Set task → Leave the pictures out, and output exactly the lines from the one containing "What Blender Python" through the one containing "bpy.context.scene.camera = cam".

>> Begin The data

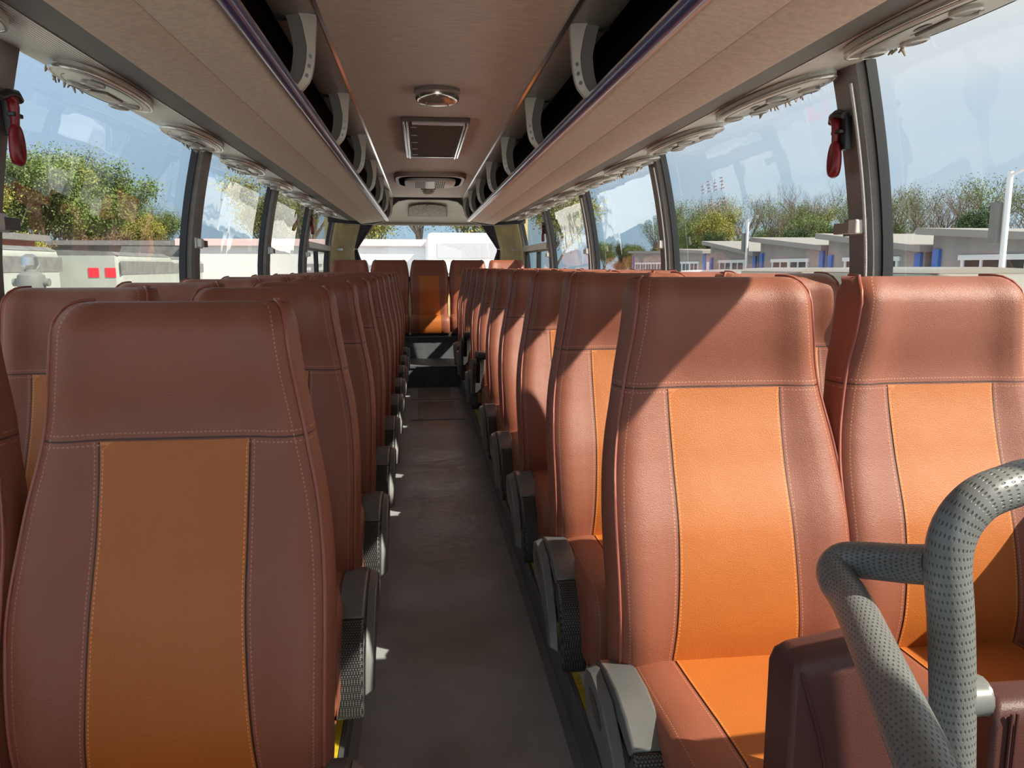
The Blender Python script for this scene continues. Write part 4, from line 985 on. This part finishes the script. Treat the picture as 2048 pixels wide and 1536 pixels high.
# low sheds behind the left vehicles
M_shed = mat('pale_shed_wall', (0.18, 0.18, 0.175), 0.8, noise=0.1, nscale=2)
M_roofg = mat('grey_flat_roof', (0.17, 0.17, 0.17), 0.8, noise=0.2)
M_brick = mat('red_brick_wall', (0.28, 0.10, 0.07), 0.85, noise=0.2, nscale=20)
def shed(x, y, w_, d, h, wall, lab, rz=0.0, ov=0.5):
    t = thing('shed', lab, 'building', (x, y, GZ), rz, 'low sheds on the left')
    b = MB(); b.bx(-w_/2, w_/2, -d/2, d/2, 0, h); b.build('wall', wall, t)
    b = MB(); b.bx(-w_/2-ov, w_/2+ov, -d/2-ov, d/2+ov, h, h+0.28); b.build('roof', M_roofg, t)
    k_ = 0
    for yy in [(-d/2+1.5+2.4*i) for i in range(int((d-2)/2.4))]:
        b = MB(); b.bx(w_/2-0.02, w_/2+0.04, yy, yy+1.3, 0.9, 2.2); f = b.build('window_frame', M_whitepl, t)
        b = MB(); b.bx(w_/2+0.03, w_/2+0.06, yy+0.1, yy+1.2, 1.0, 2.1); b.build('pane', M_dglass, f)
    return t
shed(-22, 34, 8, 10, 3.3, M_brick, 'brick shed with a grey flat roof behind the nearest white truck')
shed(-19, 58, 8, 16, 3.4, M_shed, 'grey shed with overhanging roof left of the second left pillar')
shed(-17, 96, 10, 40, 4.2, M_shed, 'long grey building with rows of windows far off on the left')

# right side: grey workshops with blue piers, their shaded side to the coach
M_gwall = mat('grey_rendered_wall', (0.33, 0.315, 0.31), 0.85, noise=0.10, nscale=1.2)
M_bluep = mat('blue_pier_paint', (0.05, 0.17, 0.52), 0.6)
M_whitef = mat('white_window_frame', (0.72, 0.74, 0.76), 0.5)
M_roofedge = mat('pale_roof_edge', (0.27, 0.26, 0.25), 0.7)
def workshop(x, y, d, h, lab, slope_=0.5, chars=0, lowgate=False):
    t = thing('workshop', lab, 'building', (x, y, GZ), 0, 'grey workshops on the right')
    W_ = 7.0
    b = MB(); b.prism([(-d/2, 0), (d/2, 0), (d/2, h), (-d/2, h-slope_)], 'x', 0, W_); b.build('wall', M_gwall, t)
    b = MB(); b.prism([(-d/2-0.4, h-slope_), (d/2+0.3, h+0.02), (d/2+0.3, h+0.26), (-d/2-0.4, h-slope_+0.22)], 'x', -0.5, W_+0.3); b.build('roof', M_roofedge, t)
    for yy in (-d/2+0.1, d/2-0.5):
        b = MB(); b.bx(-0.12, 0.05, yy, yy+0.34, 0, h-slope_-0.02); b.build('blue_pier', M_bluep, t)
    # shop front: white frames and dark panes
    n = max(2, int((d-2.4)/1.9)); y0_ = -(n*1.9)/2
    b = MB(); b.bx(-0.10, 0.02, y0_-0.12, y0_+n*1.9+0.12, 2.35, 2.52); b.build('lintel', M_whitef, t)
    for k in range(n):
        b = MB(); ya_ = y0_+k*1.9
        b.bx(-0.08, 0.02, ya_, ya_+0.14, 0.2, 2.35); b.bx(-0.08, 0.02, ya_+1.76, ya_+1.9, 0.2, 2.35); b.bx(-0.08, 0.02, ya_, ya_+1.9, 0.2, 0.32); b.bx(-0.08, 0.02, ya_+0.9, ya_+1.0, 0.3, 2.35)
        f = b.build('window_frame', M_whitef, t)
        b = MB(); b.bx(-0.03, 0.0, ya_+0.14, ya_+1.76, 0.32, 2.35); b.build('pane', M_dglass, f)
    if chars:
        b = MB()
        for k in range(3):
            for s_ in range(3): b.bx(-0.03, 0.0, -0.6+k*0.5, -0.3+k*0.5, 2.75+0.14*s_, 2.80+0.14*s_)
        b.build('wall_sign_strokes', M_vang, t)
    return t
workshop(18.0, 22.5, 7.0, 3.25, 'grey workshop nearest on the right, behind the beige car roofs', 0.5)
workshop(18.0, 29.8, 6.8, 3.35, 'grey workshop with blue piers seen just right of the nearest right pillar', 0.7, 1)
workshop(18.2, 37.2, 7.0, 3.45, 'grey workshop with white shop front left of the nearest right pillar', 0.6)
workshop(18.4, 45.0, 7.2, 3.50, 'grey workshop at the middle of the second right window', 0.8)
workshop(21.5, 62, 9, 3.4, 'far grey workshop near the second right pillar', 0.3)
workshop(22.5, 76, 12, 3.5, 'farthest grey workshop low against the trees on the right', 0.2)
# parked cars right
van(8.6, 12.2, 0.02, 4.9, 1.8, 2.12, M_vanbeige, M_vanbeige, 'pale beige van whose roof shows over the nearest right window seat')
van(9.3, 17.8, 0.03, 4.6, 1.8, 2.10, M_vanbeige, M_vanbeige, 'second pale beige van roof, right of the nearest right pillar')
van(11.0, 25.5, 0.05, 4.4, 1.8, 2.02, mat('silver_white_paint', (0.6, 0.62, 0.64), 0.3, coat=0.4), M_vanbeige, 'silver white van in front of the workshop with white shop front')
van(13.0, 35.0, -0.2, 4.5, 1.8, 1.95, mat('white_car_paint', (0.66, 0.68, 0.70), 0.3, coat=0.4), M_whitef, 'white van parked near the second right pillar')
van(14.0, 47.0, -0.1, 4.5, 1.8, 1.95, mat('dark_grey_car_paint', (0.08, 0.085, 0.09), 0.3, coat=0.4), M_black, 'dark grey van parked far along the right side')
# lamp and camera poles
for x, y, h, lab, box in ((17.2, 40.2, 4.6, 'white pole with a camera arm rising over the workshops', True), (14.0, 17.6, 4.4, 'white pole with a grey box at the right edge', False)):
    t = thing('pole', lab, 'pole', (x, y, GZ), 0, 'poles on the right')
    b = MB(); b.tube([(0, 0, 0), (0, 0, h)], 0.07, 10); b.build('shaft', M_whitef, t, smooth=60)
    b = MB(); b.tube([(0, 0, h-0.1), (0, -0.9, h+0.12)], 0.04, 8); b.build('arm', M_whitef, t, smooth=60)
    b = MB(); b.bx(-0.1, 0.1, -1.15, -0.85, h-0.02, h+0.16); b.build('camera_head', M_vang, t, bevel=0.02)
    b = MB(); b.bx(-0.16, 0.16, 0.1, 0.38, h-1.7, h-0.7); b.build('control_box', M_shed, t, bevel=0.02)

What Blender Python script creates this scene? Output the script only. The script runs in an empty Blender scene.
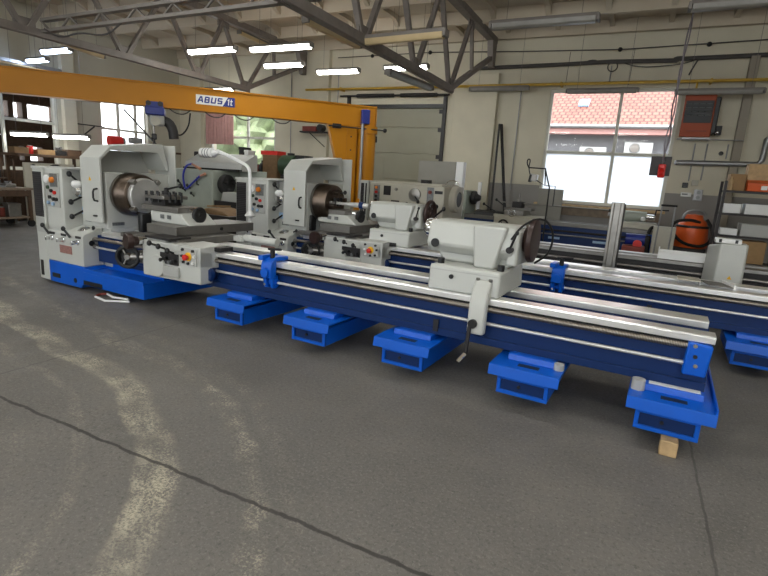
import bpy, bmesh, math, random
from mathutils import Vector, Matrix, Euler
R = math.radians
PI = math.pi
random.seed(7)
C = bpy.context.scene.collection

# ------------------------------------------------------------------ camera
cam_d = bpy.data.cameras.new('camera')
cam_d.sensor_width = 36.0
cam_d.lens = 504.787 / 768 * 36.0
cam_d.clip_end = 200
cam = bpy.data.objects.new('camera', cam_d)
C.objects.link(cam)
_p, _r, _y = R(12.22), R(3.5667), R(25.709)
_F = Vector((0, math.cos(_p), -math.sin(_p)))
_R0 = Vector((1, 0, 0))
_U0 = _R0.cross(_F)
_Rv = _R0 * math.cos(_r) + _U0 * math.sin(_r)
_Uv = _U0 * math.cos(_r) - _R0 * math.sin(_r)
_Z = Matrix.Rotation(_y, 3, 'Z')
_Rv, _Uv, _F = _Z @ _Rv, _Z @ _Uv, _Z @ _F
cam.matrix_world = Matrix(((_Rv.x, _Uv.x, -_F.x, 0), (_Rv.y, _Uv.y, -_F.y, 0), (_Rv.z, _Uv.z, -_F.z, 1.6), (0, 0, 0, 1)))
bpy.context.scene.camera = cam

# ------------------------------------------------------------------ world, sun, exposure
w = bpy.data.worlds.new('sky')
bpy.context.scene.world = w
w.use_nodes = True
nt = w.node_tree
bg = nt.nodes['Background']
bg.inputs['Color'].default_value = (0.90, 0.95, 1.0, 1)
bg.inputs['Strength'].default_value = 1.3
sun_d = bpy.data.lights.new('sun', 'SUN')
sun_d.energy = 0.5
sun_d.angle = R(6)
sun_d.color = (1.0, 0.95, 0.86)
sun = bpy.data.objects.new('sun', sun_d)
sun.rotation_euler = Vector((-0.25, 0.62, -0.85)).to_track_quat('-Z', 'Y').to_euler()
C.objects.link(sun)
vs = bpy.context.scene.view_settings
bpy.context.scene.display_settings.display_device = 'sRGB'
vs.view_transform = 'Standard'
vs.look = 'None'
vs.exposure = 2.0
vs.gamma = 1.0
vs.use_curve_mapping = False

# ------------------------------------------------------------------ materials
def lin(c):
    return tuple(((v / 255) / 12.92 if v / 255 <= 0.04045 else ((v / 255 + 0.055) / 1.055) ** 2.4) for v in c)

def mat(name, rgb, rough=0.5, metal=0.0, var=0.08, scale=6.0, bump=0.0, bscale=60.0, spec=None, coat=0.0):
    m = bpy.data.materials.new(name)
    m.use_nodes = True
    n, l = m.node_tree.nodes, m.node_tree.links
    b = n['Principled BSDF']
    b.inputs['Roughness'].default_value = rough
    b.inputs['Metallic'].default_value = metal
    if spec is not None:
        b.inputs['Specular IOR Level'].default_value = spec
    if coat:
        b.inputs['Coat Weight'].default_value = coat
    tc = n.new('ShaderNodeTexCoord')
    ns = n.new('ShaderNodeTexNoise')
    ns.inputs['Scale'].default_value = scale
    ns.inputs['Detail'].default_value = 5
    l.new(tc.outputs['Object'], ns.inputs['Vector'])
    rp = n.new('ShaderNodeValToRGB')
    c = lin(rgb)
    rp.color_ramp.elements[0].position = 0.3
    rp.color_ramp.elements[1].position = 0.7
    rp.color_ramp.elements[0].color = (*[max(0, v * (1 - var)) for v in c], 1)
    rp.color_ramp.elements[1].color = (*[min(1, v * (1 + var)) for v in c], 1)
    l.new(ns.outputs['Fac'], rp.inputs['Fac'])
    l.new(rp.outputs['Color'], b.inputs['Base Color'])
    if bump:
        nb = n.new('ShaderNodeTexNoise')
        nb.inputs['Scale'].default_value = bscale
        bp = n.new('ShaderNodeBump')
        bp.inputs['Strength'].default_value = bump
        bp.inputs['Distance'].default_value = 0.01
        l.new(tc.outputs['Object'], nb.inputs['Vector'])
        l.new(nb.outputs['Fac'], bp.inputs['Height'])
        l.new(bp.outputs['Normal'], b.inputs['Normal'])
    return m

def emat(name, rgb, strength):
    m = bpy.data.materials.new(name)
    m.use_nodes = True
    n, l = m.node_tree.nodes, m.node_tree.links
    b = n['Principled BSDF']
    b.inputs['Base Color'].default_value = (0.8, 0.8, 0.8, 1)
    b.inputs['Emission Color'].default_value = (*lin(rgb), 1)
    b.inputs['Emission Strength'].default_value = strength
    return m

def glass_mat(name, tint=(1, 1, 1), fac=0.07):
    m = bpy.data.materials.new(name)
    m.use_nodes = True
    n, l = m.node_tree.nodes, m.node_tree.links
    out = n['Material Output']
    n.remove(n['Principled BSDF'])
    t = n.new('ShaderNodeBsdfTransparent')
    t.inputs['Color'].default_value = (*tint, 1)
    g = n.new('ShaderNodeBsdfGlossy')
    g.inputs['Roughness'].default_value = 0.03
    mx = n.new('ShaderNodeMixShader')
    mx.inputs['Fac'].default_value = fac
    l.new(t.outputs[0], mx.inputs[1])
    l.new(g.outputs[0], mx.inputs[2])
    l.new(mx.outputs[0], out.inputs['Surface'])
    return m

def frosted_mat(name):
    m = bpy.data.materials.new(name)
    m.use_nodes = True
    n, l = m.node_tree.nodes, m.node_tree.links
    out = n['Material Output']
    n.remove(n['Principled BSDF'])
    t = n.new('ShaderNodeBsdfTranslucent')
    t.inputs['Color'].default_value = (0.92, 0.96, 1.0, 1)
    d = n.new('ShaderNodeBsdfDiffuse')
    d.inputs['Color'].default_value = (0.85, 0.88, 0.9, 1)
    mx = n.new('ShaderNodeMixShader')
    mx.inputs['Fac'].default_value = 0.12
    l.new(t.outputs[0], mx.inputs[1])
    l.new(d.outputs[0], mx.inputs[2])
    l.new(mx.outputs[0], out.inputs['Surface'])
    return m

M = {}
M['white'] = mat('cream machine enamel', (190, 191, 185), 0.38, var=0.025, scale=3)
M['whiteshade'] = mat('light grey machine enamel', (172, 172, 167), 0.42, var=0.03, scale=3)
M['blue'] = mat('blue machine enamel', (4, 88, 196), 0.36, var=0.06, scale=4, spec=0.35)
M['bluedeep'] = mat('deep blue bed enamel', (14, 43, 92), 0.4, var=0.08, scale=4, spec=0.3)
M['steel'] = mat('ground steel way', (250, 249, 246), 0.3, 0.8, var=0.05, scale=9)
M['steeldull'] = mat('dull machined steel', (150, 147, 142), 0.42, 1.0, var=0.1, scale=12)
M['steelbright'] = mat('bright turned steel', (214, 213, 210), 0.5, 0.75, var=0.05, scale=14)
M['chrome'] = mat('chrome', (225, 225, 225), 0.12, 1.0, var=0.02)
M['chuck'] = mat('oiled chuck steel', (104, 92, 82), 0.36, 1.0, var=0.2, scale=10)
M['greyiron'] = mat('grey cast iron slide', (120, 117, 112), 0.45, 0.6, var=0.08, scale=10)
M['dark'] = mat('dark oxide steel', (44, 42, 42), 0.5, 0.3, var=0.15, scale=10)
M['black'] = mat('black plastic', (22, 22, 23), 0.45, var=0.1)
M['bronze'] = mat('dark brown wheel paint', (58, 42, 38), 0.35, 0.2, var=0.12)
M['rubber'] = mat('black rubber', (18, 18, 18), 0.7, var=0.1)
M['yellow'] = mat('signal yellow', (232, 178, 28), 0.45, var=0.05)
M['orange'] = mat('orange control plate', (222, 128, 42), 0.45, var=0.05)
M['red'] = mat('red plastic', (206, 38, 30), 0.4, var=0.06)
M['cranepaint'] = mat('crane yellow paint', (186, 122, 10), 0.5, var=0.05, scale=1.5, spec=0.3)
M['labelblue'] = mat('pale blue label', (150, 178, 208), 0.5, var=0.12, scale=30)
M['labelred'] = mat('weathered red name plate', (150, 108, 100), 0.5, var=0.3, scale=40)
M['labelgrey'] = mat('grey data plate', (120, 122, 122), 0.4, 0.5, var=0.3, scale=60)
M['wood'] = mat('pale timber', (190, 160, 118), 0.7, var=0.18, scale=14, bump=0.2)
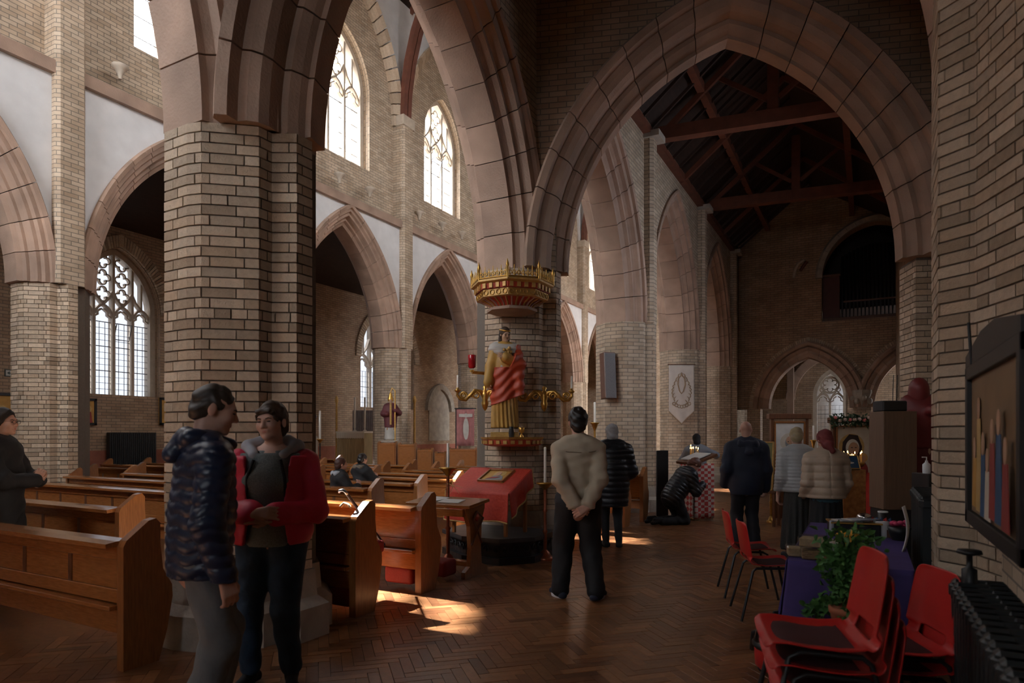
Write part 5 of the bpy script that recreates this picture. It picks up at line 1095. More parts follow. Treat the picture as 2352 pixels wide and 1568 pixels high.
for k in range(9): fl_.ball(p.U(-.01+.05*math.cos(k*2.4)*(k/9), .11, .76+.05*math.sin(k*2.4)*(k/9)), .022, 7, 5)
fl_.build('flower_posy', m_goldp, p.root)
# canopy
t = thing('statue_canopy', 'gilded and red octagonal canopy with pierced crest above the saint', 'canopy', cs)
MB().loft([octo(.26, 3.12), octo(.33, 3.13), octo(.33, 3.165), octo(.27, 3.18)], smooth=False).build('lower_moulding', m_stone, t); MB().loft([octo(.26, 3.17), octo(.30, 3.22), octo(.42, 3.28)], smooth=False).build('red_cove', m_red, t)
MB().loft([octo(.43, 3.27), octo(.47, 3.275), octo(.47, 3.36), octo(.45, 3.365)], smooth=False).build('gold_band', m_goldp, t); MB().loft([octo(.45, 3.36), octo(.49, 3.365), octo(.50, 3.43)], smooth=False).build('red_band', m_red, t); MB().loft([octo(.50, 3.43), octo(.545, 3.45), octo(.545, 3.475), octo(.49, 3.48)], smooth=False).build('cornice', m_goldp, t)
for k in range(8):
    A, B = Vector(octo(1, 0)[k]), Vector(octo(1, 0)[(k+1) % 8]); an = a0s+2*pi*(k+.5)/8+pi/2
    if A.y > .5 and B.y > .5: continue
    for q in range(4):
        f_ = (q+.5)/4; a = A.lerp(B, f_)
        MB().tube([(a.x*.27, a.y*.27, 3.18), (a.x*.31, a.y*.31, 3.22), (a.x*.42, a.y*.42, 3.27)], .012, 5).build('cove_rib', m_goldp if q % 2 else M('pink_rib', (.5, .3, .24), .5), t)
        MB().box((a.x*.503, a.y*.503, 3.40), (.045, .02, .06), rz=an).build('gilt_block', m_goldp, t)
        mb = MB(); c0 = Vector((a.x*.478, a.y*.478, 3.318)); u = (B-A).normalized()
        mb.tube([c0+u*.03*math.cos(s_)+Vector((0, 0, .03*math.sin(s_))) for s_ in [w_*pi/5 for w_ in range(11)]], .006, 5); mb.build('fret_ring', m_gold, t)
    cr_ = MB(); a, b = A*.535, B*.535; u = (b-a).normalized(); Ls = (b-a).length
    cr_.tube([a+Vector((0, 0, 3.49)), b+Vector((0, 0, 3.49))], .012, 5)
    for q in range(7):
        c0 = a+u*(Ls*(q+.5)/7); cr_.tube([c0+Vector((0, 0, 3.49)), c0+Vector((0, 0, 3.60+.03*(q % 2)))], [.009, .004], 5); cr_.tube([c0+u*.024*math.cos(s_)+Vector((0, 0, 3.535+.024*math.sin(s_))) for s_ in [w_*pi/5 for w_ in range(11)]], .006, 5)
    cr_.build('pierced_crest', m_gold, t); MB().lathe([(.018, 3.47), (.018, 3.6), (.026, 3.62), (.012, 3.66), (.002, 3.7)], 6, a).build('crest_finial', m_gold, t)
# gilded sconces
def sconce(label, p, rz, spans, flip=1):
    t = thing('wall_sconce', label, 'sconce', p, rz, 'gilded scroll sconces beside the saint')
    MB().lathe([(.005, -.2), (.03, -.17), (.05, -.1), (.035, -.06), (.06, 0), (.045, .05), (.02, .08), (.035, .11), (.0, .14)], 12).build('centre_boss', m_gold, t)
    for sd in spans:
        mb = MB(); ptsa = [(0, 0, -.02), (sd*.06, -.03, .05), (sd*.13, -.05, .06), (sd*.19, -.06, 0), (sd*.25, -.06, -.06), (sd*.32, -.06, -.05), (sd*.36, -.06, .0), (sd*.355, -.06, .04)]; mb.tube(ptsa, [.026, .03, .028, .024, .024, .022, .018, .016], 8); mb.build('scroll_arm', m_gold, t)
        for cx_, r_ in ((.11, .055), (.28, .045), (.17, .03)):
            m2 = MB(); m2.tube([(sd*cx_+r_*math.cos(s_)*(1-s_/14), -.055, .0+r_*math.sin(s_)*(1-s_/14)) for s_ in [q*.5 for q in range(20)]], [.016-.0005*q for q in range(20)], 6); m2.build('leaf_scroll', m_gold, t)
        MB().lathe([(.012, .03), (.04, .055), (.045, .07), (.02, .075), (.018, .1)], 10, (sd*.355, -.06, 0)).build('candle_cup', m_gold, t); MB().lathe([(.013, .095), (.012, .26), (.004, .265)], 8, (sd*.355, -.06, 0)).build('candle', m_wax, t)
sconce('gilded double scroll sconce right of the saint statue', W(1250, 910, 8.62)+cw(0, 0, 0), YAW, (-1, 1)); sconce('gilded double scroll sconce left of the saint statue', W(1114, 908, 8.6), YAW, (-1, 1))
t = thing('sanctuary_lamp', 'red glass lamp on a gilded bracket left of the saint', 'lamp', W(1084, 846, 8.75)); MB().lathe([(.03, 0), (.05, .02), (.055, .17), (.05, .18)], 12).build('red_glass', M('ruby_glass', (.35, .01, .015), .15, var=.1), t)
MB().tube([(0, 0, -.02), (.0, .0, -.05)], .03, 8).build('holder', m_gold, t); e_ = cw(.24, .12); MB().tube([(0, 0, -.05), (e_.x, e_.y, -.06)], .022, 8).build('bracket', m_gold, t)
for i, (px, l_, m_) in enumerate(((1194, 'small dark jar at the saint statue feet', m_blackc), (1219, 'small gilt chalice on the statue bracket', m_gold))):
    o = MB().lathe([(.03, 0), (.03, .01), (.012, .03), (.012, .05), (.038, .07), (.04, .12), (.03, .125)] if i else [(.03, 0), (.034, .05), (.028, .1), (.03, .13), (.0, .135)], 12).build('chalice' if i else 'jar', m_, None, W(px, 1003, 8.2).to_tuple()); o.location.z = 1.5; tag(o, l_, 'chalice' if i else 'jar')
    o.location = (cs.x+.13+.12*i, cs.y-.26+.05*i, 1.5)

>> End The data

Written answer →
What Blender Python script creates this scene? Output the script only. The script runs in an empty Blender scene.
import bpy, bmesh, math, random
from mathutils import Vector, Matrix, Euler
R = math.radians
PI = math.pi
random.seed(7)
C = bpy.context.scene.collection

# ------------------------------------------------------------------ camera
cam_d = bpy.data.cameras.new('camera')
cam_d.sensor_width = 36.0
cam_d.lens = 504.787 / 768 * 36.0
cam_d.clip_end = 200
cam = bpy.data.objects.new('camera', cam_d)
C.objects.link(cam)
_p, _r, _y = R(12.22), R(3.5667), R(25.709)
_F = Vector((0, math.cos(_p), -math.sin(_p)))
_R0 = Vector((1, 0, 0))
_U0 = _R0.cross(_F)
_Rv = _R0 * math.cos(_r) + _U0 * math.sin(_r)
_Uv = _U0 * math.cos(_r) - _R0 * math.sin(_r)
_Z = Matrix.Rotation(_y, 3, 'Z')
_Rv, _Uv, _F = _Z @ _Rv, _Z @ _Uv, _Z @ _F
cam.matrix_world = Matrix(((_Rv.x, _Uv.x, -_F.x, 0), (_Rv.y, _Uv.y, -_F.y, 0), (_Rv.z, _Uv.z, -_F.z, 1.6), (0, 0, 0, 1)))
bpy.context.scene.camera = cam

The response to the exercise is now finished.